* WRITTEN INSTRUCTION
Find each line with the string "this" and report it.

* ENTRIES SUPPLIED
- - -
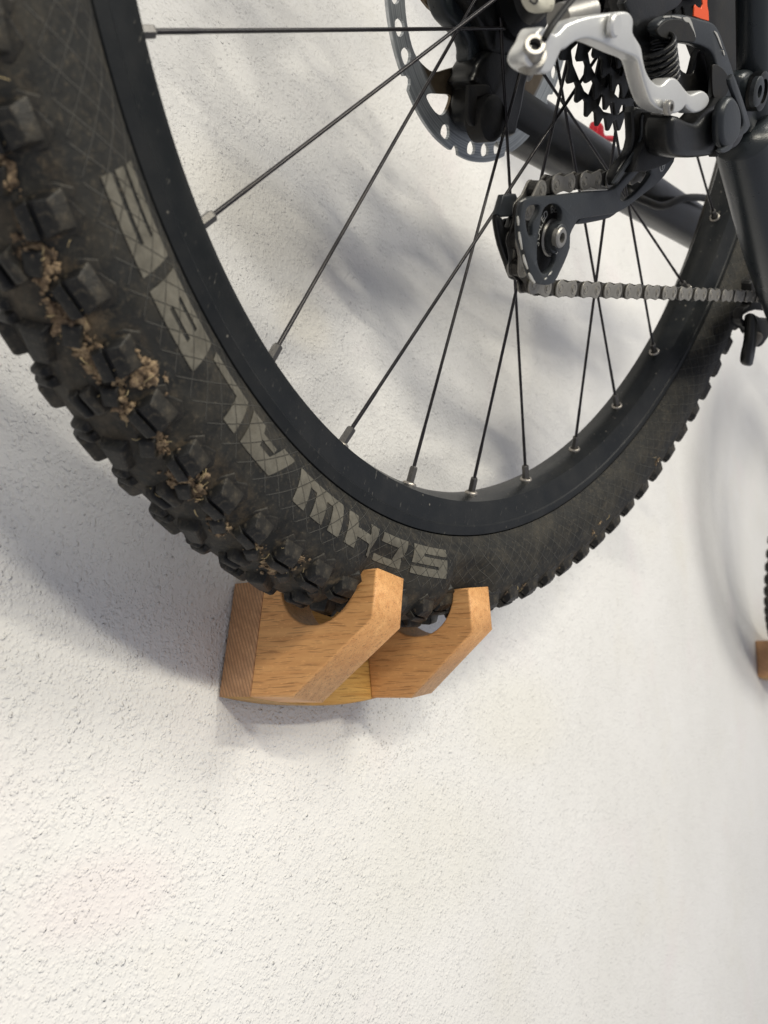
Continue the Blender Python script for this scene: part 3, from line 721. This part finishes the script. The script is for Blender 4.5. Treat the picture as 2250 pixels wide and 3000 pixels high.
def eight(w, waist, pl=PT, n=9):
    p = []
    for t in np.linspace(-90, 90, n): p.append((pl/2+w*math.cos(R(t))*0.95, w*math.sin(R(t))))
    p.append((0, waist))
    for t in np.linspace(90, 270, n): p.append((-pl/2+w*math.cos(R(t))*0.95, w*math.sin(R(t))))
    p.append((0, -waist)); return p
def mjoin(ms, name):
    bm = bmesh.new()
    for x in ms: bm.from_mesh(x)
    me = bpy.data.meshes.new(name); bm.to_mesh(me); bm.free(); return me
outl = [flat('p', eight(0.0042, 0.0029), yy, 0.0010, (), 0.0002, 1) for yy in (-0.0022, 0.0034)]
for sx_ in (-1, 1):
    v, f = lathe([(0,-0.0036),(0.0012,-0.0036),(0.0013,-0.0032),(0.0013,-0.0030),(0.0019,-0.0030),(0.0021,-0.0034),(0.0024,-0.0034),(0.0025,-0.0030)], 14, sx_*PT/2, 0)
    outl.append(fix(mesh('p', v, f)))
OUT = mjoin(outl, 'outer_link'); OUT.materials.append(M['chain'])
inn = [flat('p', eight(0.0040, 0.0027), yy, 0.0009, (), 0.0002, 1) for yy in (-0.0012, 0.0022)]
for sx_ in (-1, 1):
    v, f = lathe([(0.0037,-0.0012),(0.0037,0.0012)], 14, sx_*PT/2, 0); inn.append(fix(mesh('p', v, f)))
INN = mjoin(inn, 'inner_link'); INN.materials.append(M['chain_dark'])
me = mesh('chain', *lathe([(0.0013,YC+0.003),(0.0013,YC-0.003)], 10, *at_len(0.004)))
chain = link('chain', me, M['chain_dark'], bike)
s0, k = 0.0040, 0
while s0+PT < cum[-1]:
    a, b = at_len(s0), at_len(s0+PT); mid = (a+b)/2; an = math.atan2(b[1]-a[1], b[0]-a[0])
    o = link('chain_link', OUT if k % 2 == 0 else INN, None, chain, Matrix.Translation((mid[0], YC, mid[1]))@Matrix.Rotation(-an, 4, 'Y'))
    s0 += PT; k += 1

# derailleur ------------------------------------------------------
yk = -0.0850
der = link('derailleur', flat('derailleur', smooth_poly(xz(D((470,-30),(480,110),(500,260),(560,400),(580,520),(640,660),(720,700),(820,650),(900,700),(960,760),(1060,740),(1110,790),(1200,820),(1230,700),(1215,600),(1180,470),(1075,385),(1030,500),(1005,592),(960,600),(895,552),(880,480),(878,380),(860,330),(740,290),(720,190),(800,110),(880,60),(900,-30)), -0.080), 2), -0.079, 0.004, (), 0.0008), M['black_paint'], bike, smooth=40)
link('derailleur_body', flat('derailleur_body', smooth_poly(xz(D((480,-30),(500,110),(520,230),(590,400),(610,520),(660,640),(760,660),(840,600),(820,330),(720,270),(640,150),(620,-30)), -0.072), 2), -0.064, 0.014, (), 0.003), M['black_paint'], der, smooth=40)
# upper loop of the knuckle, grey with chipped edges
link('knuckle_loop', flat('knuckle_loop', smooth_poly(xz(D((722,190),(800,130),(930,122),(1075,160),(1160,185),(1215,250),(1280,420),(1345,620),(1342,730),(1305,800),(1250,830),(1210,790),(1205,640),(1190,520),(1150,420),(1065,372),(960,350),(850,338),(760,300),(720,250)), -0.088), 3), -0.0855, 0.0055, (), 0.0012, 2), M['grey_metal'], der, smooth=50)
link('added_knuckle_side_plate', flat('added_knuckle_side_plate', smooth_poly(xz(D((765,225),(830,165),(930,155),(1000,185),(1055,260),(1062,335),(1000,340),(880,328),(785,300),(755,260)), -0.091), 3), -0.0905, 0.0010, (), 0.0003, 1), M['black_plastic'], der)  # thin dark plate added to stand for the knuckle's dark side face
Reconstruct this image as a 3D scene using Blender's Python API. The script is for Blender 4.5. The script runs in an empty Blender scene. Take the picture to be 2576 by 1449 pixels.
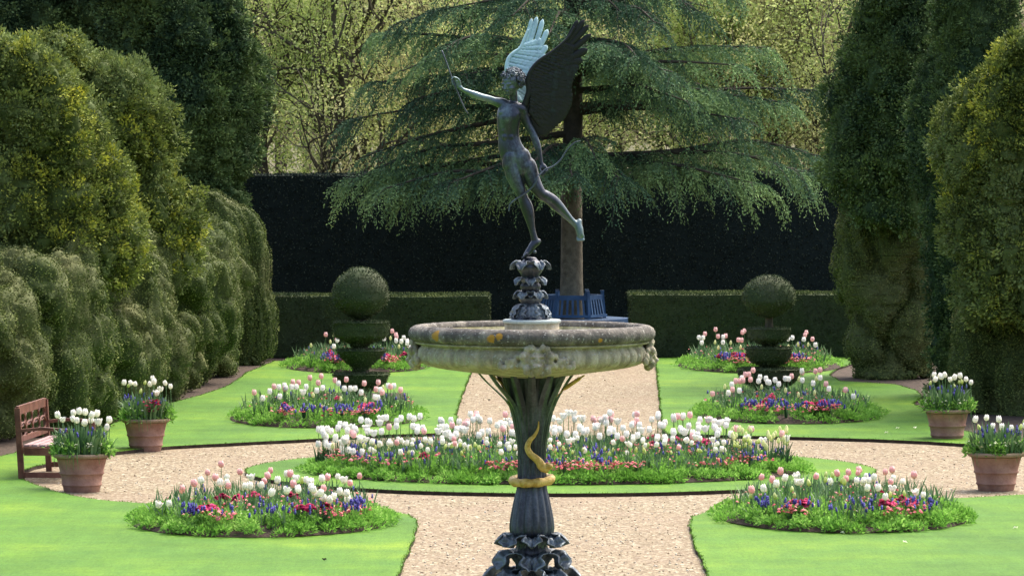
import bpy, math, random
import numpy as np
from mathutils import Vector, Matrix
R = math.radians
# ------------------------------------------------------------------ camera, sky, sun, exposure
SC = bpy.context.scene
COL = SC.collection
CAM_H = 4.2
FPX, CX, CY, HY = 12400.0, 1288.0, 724.5, 285.0
PITCH = math.atan((CY - HY) / FPX)
cd = bpy.data.cameras.new("camera"); cam = bpy.data.objects.new("camera", cd); COL.objects.link(cam)
cam.location = (0, 0, CAM_H); cam.rotation_euler = (math.pi / 2 - PITCH, 0, 0)
cd.sensor_width = 36; cd.lens = FPX / 2576.0 * 36; cd.clip_start = 0.5; cd.clip_end = 2000
SC.camera = cam
SUN_EL, SUN_AZ = R(57), R(38)        # azimuth measured from +Y (beyond the garden) towards +X
wd = bpy.data.worlds.new("World"); SC.world = wd; wd.use_nodes = True
wn = wd.node_tree; bg = wn.nodes["Background"]
sky = wn.nodes.new("ShaderNodeTexSky"); sky.sky_type = 'NISHITA'; sky.sun_disc = False
sky.sun_elevation = SUN_EL; sky.sun_rotation = SUN_AZ
sky.air_density = 1.0; sky.dust_density = 7.0; sky.ozone_density = 0.6
wn.links.new(sky.outputs[0], bg.inputs[0]); bg.inputs[1].default_value = 0.15
sl = bpy.data.lights.new("sun", 'SUN'); sl.energy = 1.15; sl.angle = R(30); sl.color = (1, 0.95, 0.86)
so = bpy.data.objects.new("sun", sl); COL.objects.link(so)
sdir = Vector((math.sin(SUN_AZ) * math.cos(SUN_EL), math.cos(SUN_AZ) * math.cos(SUN_EL), math.sin(SUN_EL)))
so.rotation_euler = (-sdir).to_track_quat('-Z', 'Y').to_euler(); so.location = sdir * 200
SC.view_settings.view_transform = 'Standard'; SC.view_settings.look = 'None'
SC.view_settings.gamma = 1; SC.view_settings.exposure = 1.40
SC.cycles.max_bounces = 6; SC.cycles.diffuse_bounces = 3; SC.cycles.transmission_bounces = 3
SC.cycles.transparent_max_bounces = 4
rng = np.random.default_rng(7); random.seed(7)

# ------------------------------------------------------------------ helpers
def W(px, py, d):
    """world point at distance d (along +Y) seen in direction (px, py)"""
    a = (px - CX) / FPX; b = (CY - py) / FPX
    dy = math.cos(PITCH) + b * math.sin(PITCH); dz = -math.sin(PITCH) + b * math.cos(PITCH)
    t = d / dy
    return np.array((a * t, d, CAM_H + dz * t))
def G(px, py, z=0.0):
    a = (px - CX) / FPX; b = (CY - py) / FPX
    dy = math.cos(PITCH) + b * math.sin(PITCH); dz = -math.sin(PITCH) + b * math.cos(PITCH)
    t = (z - CAM_H) / dz
    return np.array((a * t, dy * t, z))
def tag(o, label=None, cat=None, group=None, kind=None):
    if label: o["label"] = label
    if cat: o["category"] = cat
    if group: o["group"] = group
    if kind: o["kind"] = kind
    return o
def empty(name, loc, label, cat, group=None, rz=0):
    o = bpy.data.objects.new(name, None); COL.objects.link(o)
    o.location = [float(c) for c in loc]; o.rotation_euler = (0, 0, rz); o.empty_display_size = 0.1
    return tag(o, label, cat, group)
def mesh(name, V, F, mat, parent=None, smooth=False, att=None, local=None):
    """V (n,3), F array (m,3|4) or list of arrays / lists"""
    V = np.asarray(V, dtype=np.float64)
    if local is not None: V = V - np.asarray(local, dtype=np.float64)
    m = bpy.data.meshes.new(name)
    if isinstance(F, np.ndarray): F = [F]
    if len(F) and not isinstance(F[0], np.ndarray):
        m.from_pydata([tuple(v) for v in V], [], [tuple(f) for f in F])
    else:
        F = [f for f in F if len(f)]
        m.vertices.add(len(V)); m.vertices.foreach_set("co", V.astype(np.float32).ravel())
        nl = sum(f.size for f in F); npoly = sum(len(f) for f in F)
        m.loops.add(nl); m.loops.foreach_set("vertex_index", np.concatenate([f.ravel() for f in F]).astype(np.int32))
        m.polygons.add(npoly)
        tot = np.concatenate([np.full(len(f), f.shape[1]) for f in F]).astype(np.int32)
        m.polygons.foreach_set("loop_start", np.concatenate([[0], np.cumsum(tot)[:-1]]).astype(np.int32))
        m.polygons.foreach_set("loop_total", tot)
        m.update(calc_edges=True)
    if att is not None:
        a = m.attributes.new("v", 'FLOAT', 'POINT'); a.data.foreach_set("value", np.asarray(att, dtype=np.float32))
    if smooth: m.polygons.foreach_set("use_smooth", np.ones(len(m.polygons), dtype=bool))
    m.materials.append(mat)
    o = bpy.data.objects.new(name, m); COL.objects.link(o)
    if parent is not None: o.parent = parent
    return o
class MB:
    """collects shapes, links them as one mesh"""
    def __init__(s): s.V = []; s.F = []; s.n = 0
    def add(s, V, F):
        V = np.asarray(V, float)
        s.V.append(V); s.F += [tuple(int(i) + s.n for i in f) for f in F]; s.n += len(V)
        return s
    def box(s, c, size, rot=None):
        x, y, z = [d / 2 for d in size]
        V = np.array([(i * x, j * y, k * z) for i in (-1, 1) for j in (-1, 1) for k in (-1, 1)], float)
        if rot is not None: V = V @ np.array(rot).T
        return s.add(V + np.asarray(c, float), [(0, 1, 3, 2), (4, 6, 7, 5), (0, 4, 5, 1), (2, 3, 7, 6), (0, 2, 6, 4), (1, 5, 7, 3)])
    def bar(s, a, b, w, h, up=(0, 0, 1)):
        a = np.asarray(a, float); b = np.asarray(b, float); d = b - a; L = np.linalg.norm(d); d = d / L
        x = np.cross(d, up); x /= np.linalg.norm(x); z = np.cross(x, d)
        return s.box((a + b) / 2, (w, L, h), np.array([x, d, z]).T)
    def tube(s, pts, rad, n=8, caps=True):
        V, F = tube(pts, rad, n, caps); return s.add(V, F)
    def lathe(s, prof, n=32, c=(0, 0, 0), fr=None):
        V, F = lathe(prof, n, c, fr); return s.add(V, F)
    def build(s, name, mat, parent=None, smooth=False, local=None):
        return mesh(name, np.concatenate(s.V), s.F, mat, parent, smooth, local=local)
def tube(pts, rad, n=8, caps=True):
    P = np.asarray(pts, float); k = len(P)
    rad = np.full(k, rad) if np.isscalar(rad) else np.asarray(rad, float)
    T = np.gradient(P, axis=0); T /= np.linalg.norm(T, axis=1)[:, None] + 1e-12
    ref = np.array((0.0, 0, 1)) if abs(T[0][2]) < 0.9 else np.array((0.0, 1, 0))
    A = np.cross(T[0], ref); A /= np.linalg.norm(A); V = []
    for i in range(k):
        A = A - T[i] * A.dot(T[i]); A /= np.linalg.norm(A) + 1e-12; B = np.cross(T[i], A)
        th = np.arange(n) * 2 * math.pi / n
        V.append(P[i] + rad[i] * (np.cos(th)[:, None] * A + np.sin(th)[:, None] * B))
    F = [(i * n + j, i * n + (j + 1) % n, (i + 1) * n + (j + 1) % n, (i + 1) * n + j) for i in range(k - 1) for j in range(n)]
    if caps: F += [tuple(range(n - 1, -1, -1)), tuple((k - 1) * n + j for j in range(n))]
    return np.concatenate(V), F
def lathe(prof, n=32, c=(0, 0, 0), fr=None):
    V = []; k = len(prof); th = np.arange(n) * 2 * math.pi / n
    for i, (r, z) in enumerate(prof):
        rr = r * (fr(th, i, z) if fr else np.ones(n))
        V.append(np.stack([rr * np.cos(th), rr * np.sin(th), np.full(n, z)], 1) + np.asarray(c, float))
    F = [(i * n + j, i * n + (j + 1) % n, (i + 1) * n + (j + 1) % n, (i + 1) * n + j) for i in range(k - 1) for j in range(n)]
    F += [tuple(range(n - 1, -1, -1)), tuple((k - 1) * n + j for j in range(n))]
    return np.concatenate(V), F
def spline(pts, n):
    """Catmull-Rom through pts (any dimension)"""
    P = np.asarray(pts, float); k = len(P); t = np.linspace(0, k - 1, n); out = []
    for u in t:
        i = min(int(u), k - 2); f = u - i
        p0, p1, p2, p3 = P[max(i - 1, 0)], P[i], P[i + 1], P[min(i + 2, k - 1)]
        out.append(0.5 * ((2 * p1) + (p2 - p0) * f + (2 * p0 - 5 * p1 + 4 * p2 - p3) * f * f + (3 * p1 - p0 - 3 * p2 + p3) * f ** 3))
    return np.array(out)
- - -
* SOLUTION
Continue the Blender Python script for this scene: part 3, from line 721. This part finishes the script. The script is for Blender 4.5. Treat the picture as 2250 pixels wide and 3000 pixels high.
Reconstruct this image as a 3D scene using Blender's Python API. The script is for Blender 4.5. The script runs in an empty Blender scene. Take the picture to be 2576 by 1449 pixels.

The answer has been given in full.